Regulation, said McFee, came down to whether the government wanted banks to hold increased capital and / or liquid assets, and could create a "speed limit" once the recovery begins. Currently, regulation was responsible for a "nasty feedback loop" of constrained credit and sustained credit risk levels, leaving the government to start considering alternatives.

With little equity in housing and high inflation curbing consumerism, cars won’t "drive the UK out of recession", warned McFee.

David Challinor, managing director of The Funding Corporation, added the government was not concerned, despite noise fromthe industry, about the increasing number of people written off at the first credit check, often on criteria previously ignored.

The US situation had "raised everyone’s awareness" of the non-prime sector, defined by its concomitant "litany of irresponsible lending", which has left £1.4trn of total personal debt in the UK, £156bn of which was consumer debt, and 300 people declaredbankrupt and 1,200 County Court Judgements processed every day.

Regulation, therefore, worked in customers’ and the industry’s interest to make a "considered and informed" decision on finance.
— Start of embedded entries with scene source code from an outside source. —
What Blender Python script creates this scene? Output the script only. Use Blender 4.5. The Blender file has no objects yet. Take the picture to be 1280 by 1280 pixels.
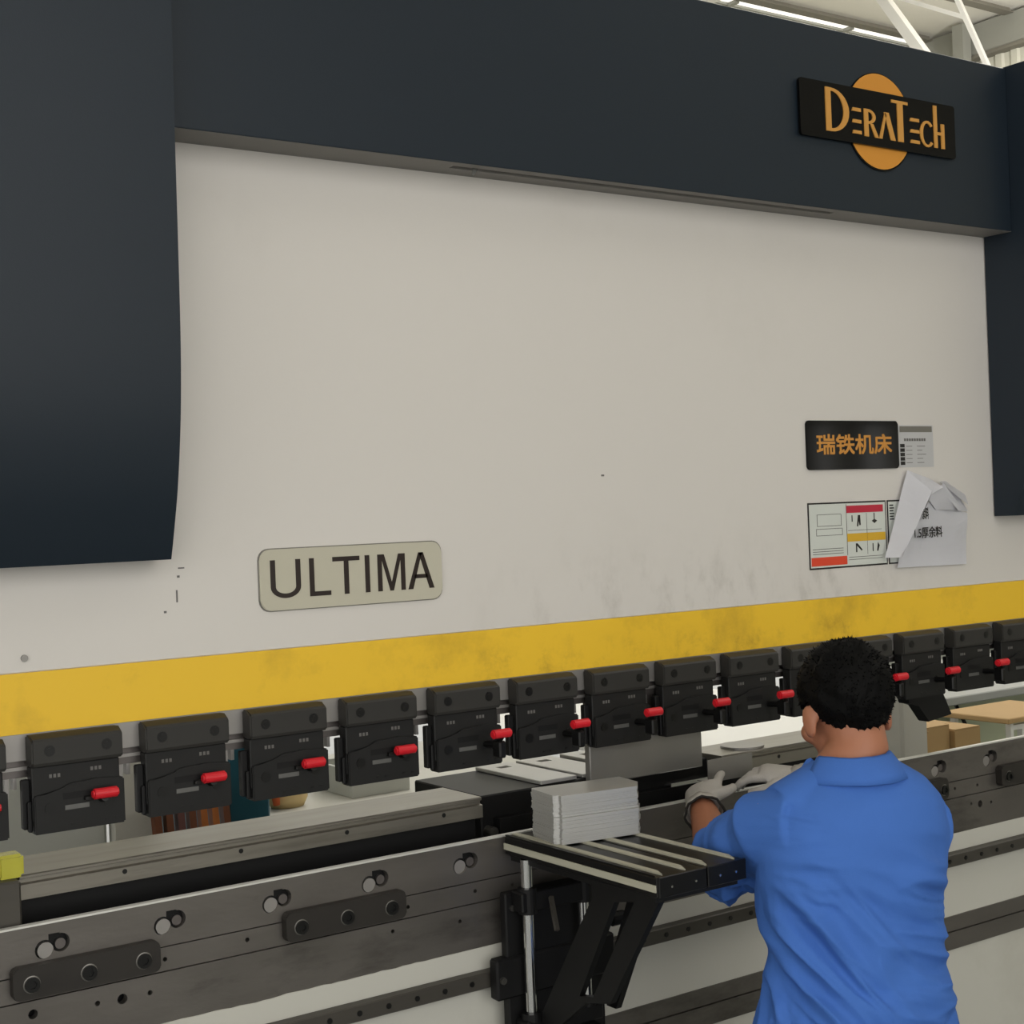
import bpy, bmesh, math, random
from mathutils import Vector, Matrix, noise

random.seed(7)
S = bpy.context.scene
COL = S.collection
FLOOR = -0.08

# ------------------------------------------------------------------ camera
cam = bpy.data.cameras.new('camera')
cam.sensor_width = 36.0
cam.lens = 1850.0 / 1280.0 * 36.0
cam.clip_start = 0.05
cam.clip_end = 200
camo = bpy.data.objects.new('camera', cam)
COL.objects.link(camo)
PHI = math.atan2(2640.0, 1850.0)
ROLL = 0.0379
_f = Vector((math.cos(PHI), math.sin(PHI), 0))
_r0 = Vector((math.sin(PHI), -math.cos(PHI), 0))
_z = Vector((0, 0, 1))
_up = math.cos(ROLL) * _z + math.sin(ROLL) * _r0
_rt = math.cos(ROLL) * _r0 - math.sin(ROLL) * _z
M3 = Matrix((_rt, _up, -_f)).transposed()
camo.matrix_world = Matrix.Translation((0, -2.52, 1.80)) @ M3.to_4x4()
S.camera = camo

# ------------------------------------------------------------------ world and light
w = bpy.data.worlds.new('world')
S.world = w
w.use_nodes = True
wb = w.node_tree.nodes['Background']
wb.inputs[0].default_value = (1.0, 0.98, 0.94, 1)
wb.inputs[1].default_value = 4.0


def area(name, loc, size, energy, col=(1, 0.97, 0.92), aim=(0, 0, -1)):
    l = bpy.data.lights.new(name, 'AREA')
    l.shape = 'RECTANGLE'
    l.size, l.size_y = size
    l.energy = energy
    l.color = col
    o = bpy.data.objects.new(name, l)
    COL.objects.link(o)
    o.location = loc
    o.rotation_euler = Vector(aim).to_track_quat('-Z', 'Y').to_euler()
    return o


area('roof_light_front', (0.5, -4.0, 7.4), (7.0, 1.6), 40)
area('roof_light_middle', (9.0, -2.5, 7.4), (5.0, 1.6), 200)
area('roof_light_rear', (6.5, 4.0, 7.3), (9.0, 2.2), 420)


def fill_bulb(name, loc, energy):
    l = bpy.data.lights.new(name, 'POINT')
    l.energy = energy
    l.shadow_soft_size = 0.25
    l.color = (1, 0.97, 0.92)
    o = bpy.data.objects.new(name, l)
    COL.objects.link(o)
    o.location = loc


fill_bulb('ceiling_fill_bulb', (14.2, 6.4, 6.3), 420)  # unseen point light added to brighten the hall ceiling
fill_bulb('ceiling_fill_bulb', (9.5, 3.0, 6.3), 420)  # second added fill light, also out of view

S.view_settings.view_transform = 'Standard'
S.view_settings.look = 'None'
S.view_settings.gamma = 1.0
S.view_settings.use_curve_mapping = False
S.view_settings.exposure = -0.66


# ------------------------------------------------------------------ materials
def lin(c):
    return tuple((v / 255.0 / 12.92) if v / 255.0 <= 0.04045 else ((v / 255.0 + 0.055) / 1.055) ** 2.4 for v in c)


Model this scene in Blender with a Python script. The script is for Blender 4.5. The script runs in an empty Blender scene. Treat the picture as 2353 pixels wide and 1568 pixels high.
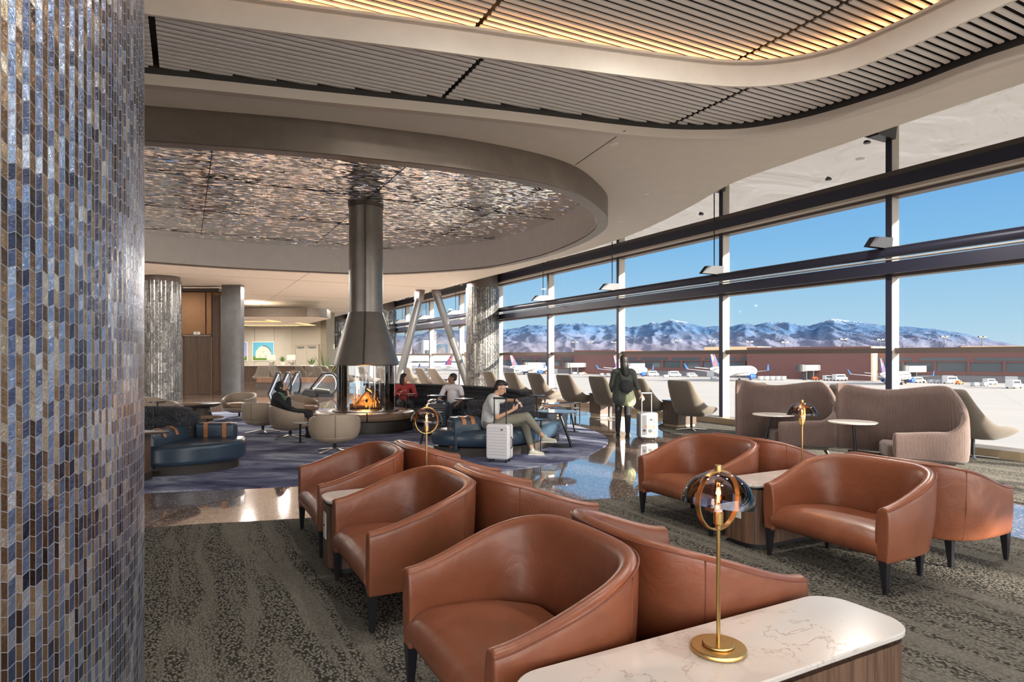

The Funding Corporation, and its retail arm ACF Car Finance, used advanced filtration, starting at the first contact with a customer, to leave a "tiny" default rate compared to most mainstream lenders.

Any customer would be given a "vast amount of detail" and "every reason and opportunity to say no" to a loan, and literature and SAF-approved salespeople were present at all ACF showrooms to explain finance.

The average successful applicant spent four hours in dialogue with The Funding Corporation and, for Challinor, leaving no doubt that the outcome was the same thing as Treating Customers Fairly, although this meant repeat business was "virtually non-existent, for all the right reasons".

From the collections side of the industry, Claire Selvidge, business development manager at Anglia UK, explained that while debt management before the credit crisis had been dominated by fast terminations and a high number of repossessions, volumes of both had peaked in March 2011 and the past six months had seen a decline, with no reason for the trend to change in the next six months.

The turning point, she said, had been the reduced funding and tighter underwriting of 2008, coupled with the rise of captive funders, which reduced the risk on lenders’ books. After the "initial glut of defaults" customers had chosen to manage their affairs better.

Selvidge instructed lenders to be aware of the FLA’s codes of conduct pertaining to debt management, which set a benchmark for repossession agents, consumer confidence and verification.

Of all worries a lender could have over collections agencies, however, the most important was information storage, and companies should check the data security employed by any third party.

Agents should be FLA members, advised Selvidge, and hold formal ID at all times, follow professional document procedures (including for property), and record all calls.

"An agent is an extension of your company. We don’t want anybody out in the marketplace representing your company with a criminal record," noted Selvidge, who added Anglia would like to see such recommendations "standardised across the industry".

Considering how to fight Satisfactory Quality complaints, Joanne Davis, partner at DWF, highlighted that although the Financial Ombudsman Service (FOS) could look at evidence confidentially, it may also penalise the lender when the supplier is at fault.

Compared to going through the more "consistent" courts, which allowed for the potential recovery of costs, the FOS was not bound by English law and held no right of appeal.

While the Ombudsman will name and shame companies, advised Davis, it will consider the impact on a business before it acts.

Although courts may look at wider complaints, the FOS allows some evidence the court could not. Alternatively, the FOS will not hear cross-examination evidence or evidence from a supplier if a case is brought against the lender, but the courts would. The risk then was the lender becoming "piggy in the middle" of a customer-dealer stalemate at the FOS.